The program has a number of different types of aircraft that it flies. Those include drones residents can pick up at an electronics store all the way up to some that are fixed wing, 15 feet wide and can fly up to 18 plus hours at 18-thousand feet. 

Lone Star U-A-S Senior Pilot Seth Foster is a senior drone pilot and is working with one of the new kids on the block Ashley Marion. Foster said he started out working in the GIS field collecting geographic information.  He said the drones are so much better for that type of work.

"You know data collection used to be very expensive field. We had to use manned aviators, right we had to hire helicopters and airplanes and all of that stuff and now we can strap $100,000 sensor on aircraft and collect that data in a much more safe and effective environment," he said. 

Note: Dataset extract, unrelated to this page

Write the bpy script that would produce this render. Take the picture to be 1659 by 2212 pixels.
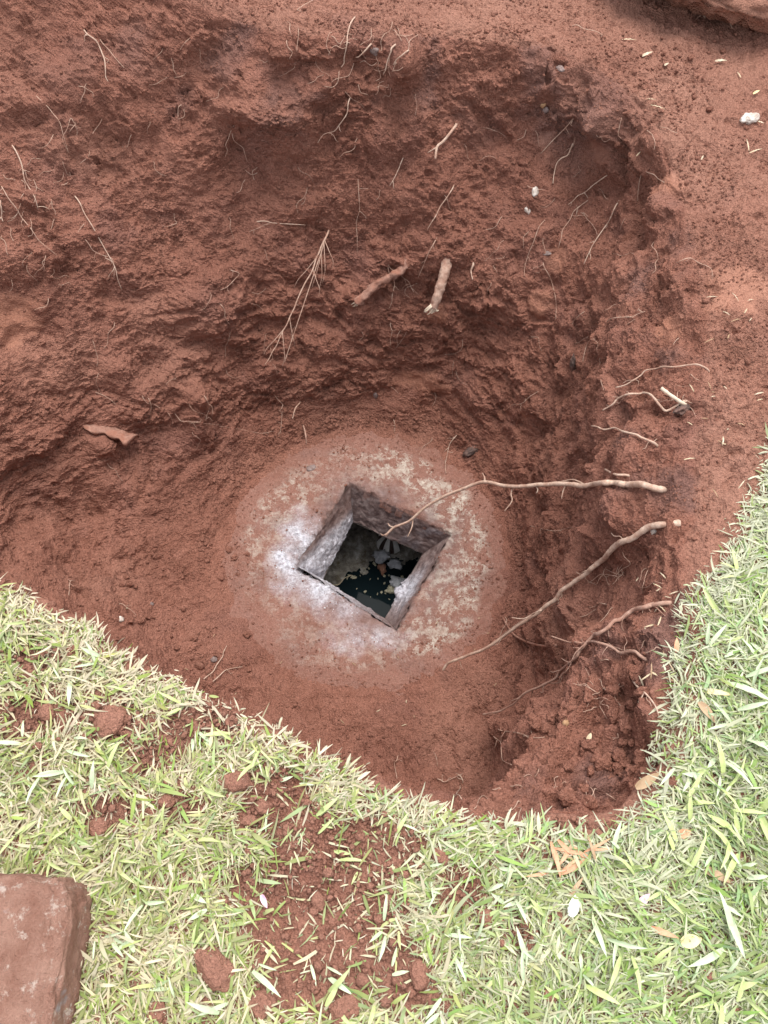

Payne said he believes this will only be the second class c airport location in the country that will have drones flying in and out of it. He’s hoping that the work that will go on at the airport will help to convince the government to put new rules and regulations in place to allow drone flights to become commonplace. 

"Absolutely, we’re going to be flying aircraft for hundreds of miles or controlling aircraft on the West Coast from the East Coast and Vice versa. But the technology is there it’s just a matter of being able to use it," he said.

Corpus Christi City Council will vote on Oct. 10 on the proposed lease to bring part of the university’s drone program out to the airport where it could soon be taking off from there just like the big commercial jets.